京都サンガ 12年ぶりのJ1昇格
サンガ練習場がある城陽市では、J1昇格を祝う横断幕が掲出された(城陽市役所)

サッカーJ2リーグの京都サンガFC(曺貴裁監督)は28日、アウェイで千葉と対戦。0-0で引き分けたものの2位が確定。12年ぶりのJ1昇格を決めた。
引き分けでも昇格が決まる京都だったが、貫いてきた攻守に渡ってアグレッシブに躍動するスタイルで、開始早々から11戦負けなしの千葉陣内で幾度もボールを奪い、ゴールに迫った。
ホーム最終戦でライバルの昇格を見たくない千葉も堅い守備で両チーム無得点のまま前半を折り返す。
後半の相手決定機は、GK清水圭介が救った。
7分のロスタイムを経て訪れた歓喜の瞬間。
松田天馬主将、宮吉拓実、荻原拓也らの目には、サンガに関わる人、愛する人すべての想いが詰まったかのように、涙が熱く光っていた。

■魅せたハイプレス
敵陣であろうと、ボールフォルダーに次々に選手が襲いかかってボールを奪いきり、ゴールまで持っていくハイプレスが今年のサンガの強み。
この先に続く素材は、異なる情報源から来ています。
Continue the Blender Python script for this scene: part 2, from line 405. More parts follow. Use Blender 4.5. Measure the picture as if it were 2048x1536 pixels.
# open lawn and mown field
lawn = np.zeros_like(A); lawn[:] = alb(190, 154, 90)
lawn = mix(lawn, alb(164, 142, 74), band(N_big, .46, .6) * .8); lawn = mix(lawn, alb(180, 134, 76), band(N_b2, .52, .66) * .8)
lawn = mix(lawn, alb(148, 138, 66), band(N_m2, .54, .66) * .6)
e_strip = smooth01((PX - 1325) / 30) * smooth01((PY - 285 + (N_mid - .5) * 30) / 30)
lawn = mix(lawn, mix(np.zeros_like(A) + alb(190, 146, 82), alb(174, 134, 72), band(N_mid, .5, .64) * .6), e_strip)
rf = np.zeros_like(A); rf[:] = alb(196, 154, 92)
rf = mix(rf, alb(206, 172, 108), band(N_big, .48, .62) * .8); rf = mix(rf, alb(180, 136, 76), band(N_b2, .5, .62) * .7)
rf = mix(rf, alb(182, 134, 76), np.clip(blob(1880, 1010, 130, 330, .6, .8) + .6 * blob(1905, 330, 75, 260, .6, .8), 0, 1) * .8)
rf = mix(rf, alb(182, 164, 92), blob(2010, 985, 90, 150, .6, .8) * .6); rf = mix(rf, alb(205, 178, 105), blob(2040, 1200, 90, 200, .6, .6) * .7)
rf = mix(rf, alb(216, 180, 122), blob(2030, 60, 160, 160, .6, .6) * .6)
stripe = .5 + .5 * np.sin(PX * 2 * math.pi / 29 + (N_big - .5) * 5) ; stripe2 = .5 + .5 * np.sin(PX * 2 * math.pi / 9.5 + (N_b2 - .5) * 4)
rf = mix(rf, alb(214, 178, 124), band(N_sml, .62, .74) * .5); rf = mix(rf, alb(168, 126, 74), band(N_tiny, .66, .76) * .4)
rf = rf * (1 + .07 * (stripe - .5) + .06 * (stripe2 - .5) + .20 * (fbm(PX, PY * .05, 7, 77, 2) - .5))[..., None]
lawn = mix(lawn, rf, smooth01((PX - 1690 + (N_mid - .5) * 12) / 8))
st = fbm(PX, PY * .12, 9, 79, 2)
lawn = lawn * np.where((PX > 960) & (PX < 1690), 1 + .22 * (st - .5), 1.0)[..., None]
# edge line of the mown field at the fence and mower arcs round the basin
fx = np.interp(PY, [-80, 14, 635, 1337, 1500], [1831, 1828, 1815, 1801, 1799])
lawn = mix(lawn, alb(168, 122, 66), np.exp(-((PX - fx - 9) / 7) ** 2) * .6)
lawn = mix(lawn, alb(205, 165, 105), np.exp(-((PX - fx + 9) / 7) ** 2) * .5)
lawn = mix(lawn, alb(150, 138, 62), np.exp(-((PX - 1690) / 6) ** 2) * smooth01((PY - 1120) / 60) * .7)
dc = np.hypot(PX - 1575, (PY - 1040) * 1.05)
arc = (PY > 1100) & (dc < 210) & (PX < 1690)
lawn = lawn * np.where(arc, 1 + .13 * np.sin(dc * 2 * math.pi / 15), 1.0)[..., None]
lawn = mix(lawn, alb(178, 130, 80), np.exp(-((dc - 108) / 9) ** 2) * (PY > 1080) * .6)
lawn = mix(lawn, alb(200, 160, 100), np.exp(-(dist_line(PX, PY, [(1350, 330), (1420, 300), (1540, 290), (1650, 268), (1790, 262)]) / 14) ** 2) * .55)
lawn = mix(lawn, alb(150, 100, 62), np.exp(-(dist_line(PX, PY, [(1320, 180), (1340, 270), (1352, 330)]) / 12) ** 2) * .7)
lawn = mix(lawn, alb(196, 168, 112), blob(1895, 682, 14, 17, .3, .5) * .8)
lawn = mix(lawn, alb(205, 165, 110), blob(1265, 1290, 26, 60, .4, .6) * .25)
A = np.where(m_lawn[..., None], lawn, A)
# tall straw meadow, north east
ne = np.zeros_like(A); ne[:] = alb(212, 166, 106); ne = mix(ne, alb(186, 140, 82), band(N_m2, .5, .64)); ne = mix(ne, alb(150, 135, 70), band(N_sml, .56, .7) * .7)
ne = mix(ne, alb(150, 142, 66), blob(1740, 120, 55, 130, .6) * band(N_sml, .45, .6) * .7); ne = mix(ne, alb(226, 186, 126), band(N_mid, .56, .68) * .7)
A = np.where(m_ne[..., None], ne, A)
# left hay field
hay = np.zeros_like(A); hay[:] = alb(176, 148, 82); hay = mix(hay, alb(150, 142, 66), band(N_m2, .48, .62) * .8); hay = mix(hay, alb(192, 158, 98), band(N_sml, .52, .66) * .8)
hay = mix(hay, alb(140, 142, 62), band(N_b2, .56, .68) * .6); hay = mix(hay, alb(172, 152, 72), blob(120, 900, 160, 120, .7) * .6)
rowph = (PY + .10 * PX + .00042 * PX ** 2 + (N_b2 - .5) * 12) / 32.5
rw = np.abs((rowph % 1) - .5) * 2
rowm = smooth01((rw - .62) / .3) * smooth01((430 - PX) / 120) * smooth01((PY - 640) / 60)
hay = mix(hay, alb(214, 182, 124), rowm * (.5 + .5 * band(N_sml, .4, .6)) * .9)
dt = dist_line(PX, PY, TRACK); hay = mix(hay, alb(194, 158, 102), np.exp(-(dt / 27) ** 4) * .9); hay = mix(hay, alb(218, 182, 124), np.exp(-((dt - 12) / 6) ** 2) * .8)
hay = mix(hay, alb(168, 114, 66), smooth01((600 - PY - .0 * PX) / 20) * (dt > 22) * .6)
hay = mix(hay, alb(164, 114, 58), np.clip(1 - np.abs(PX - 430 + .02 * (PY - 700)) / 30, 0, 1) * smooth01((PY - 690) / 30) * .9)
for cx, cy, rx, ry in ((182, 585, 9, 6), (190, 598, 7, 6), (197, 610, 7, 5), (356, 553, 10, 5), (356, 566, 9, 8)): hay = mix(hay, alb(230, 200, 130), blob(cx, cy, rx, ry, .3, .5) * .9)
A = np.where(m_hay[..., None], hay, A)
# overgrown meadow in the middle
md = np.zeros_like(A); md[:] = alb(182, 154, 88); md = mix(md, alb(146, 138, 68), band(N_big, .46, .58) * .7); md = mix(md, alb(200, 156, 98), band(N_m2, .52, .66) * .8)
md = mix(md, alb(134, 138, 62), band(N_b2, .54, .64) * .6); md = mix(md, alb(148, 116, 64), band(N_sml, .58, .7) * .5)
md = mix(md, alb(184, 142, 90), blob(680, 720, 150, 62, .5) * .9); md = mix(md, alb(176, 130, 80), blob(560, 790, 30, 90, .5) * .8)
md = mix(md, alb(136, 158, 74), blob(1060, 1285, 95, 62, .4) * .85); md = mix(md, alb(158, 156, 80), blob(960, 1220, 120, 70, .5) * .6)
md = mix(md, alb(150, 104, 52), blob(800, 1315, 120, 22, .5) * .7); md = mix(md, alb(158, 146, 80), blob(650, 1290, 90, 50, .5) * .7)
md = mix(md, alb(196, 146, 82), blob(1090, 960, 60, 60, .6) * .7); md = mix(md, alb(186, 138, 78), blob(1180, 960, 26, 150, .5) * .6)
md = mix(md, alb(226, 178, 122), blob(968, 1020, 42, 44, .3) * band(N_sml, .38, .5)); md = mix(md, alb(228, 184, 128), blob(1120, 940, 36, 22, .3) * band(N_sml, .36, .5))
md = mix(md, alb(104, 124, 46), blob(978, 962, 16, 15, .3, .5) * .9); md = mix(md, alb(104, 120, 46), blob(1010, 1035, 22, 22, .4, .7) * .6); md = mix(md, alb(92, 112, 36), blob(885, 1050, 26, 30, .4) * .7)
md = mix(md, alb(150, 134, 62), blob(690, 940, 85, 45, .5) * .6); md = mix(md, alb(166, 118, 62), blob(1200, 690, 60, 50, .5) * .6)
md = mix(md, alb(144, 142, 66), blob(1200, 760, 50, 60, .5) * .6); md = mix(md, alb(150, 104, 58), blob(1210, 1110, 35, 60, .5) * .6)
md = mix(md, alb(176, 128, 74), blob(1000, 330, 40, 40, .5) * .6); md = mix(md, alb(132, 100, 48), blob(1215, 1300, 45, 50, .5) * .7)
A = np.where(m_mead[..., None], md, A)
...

4月から6月にかけては15戦負けなしのチーム記録も作った。

就任1年でJ1昇格を成し遂げた曺貴裁監督

J2暮らしが長く続いた京都を、昇格にまで押し上げたのが、就任1年目の曺監督。
湘南監督時代に、チームをJ1に押し上げた名将は、19年のパワハラ問題で、公認S級コーチライセンスの1年間資格停止処分を受けた。
流通経済大での指導を経ての、再スタートの場は生まれ故郷のJチーム〝サンガ〟だった。オンライン取材では、京都のサッカーを盛り上げたいという意気込みがひしひしと伝わってくる。
昇格決定後のDAZNのインタビューでは「自分はサンガの歴史を外からしか見ていなかったので背負えないけど、きょうから歴史を作りたいなという一戦で、選手がハードワークと京都らしさを見せてくれた」と選手を称え「これからもっともっと京都に強くなってもらいたい。昇格出来たら嬉しいはと思ってたけど、京都に帰ってきて、みんなと喜べたことは想像以上の喜び」と話した。
オンライン取材では「全ては成長するために」「J1昇格でサッカー人生が終わるわけではない」という発言もあった。
チームの公式ホームページでは「次のステージ(J1)はそんなに甘い世界ではない。明日からまた切り替えて」と、千葉戦後にコメントとしている。
昇格は通過点にすぎない。冷静に次を見据えている。
5日には、ホームで金沢とリーグ最終戦を行う。

■練習場有する城陽で横断幕掲出
長いトンネルをようやく抜け出した。
京都サンガFC、12年ぶりのJ1昇格を受け、公式練習場があるホームタウン・城陽市は29日、市役所玄関脇と鴻ノ巣山運動公園の「にじのはし」に幅5㍍、高さ95㌢のお祝い横断幕を掲出した。
この日朝から市教委職員が赤色で『J1昇格おめでとう』、紫色で『京都サンガFC』と書かれた横断幕を設置。京都サンガFCのマスコット「パーサくん」、城陽市のイメージキャラクター「じょうりんちゃん」のイラストも配し、サンガの街・城陽をアピールした。
市民サポーターのうち、今季も市の応援バスツアーに次の金沢戦で12回目の参加をするという会社員の西村昭治さん(64)は「きのう(28日)は仕事だったのですが、気になって時々、サンガの速報を見て、家に帰ってからじっくりとテレビで試合を観戦し、涙を流しました。最も価値ある引き分けだったのではないでしょうか。娘が城陽サッカー(クラブ少年団)に入っていた頃、練習でサンガタウンへ送り迎えしたことをきっかけにサンガを応援するようになりました」と話す。
市のバスツアー等に参加し、本格的にサンガを応援するようになったのは13~14年前から…という西村さん。かつてのJ1時代も知るが、ここしばらくはJ2暮らしが長く続いていただけに喜びもひとしお。
来シーズンを見越して「レベルが高くなり一層厳しい試合となる。しっかりとチームを補強してほしい」と、J1で長く戦えるチーム作りに期待を寄せた。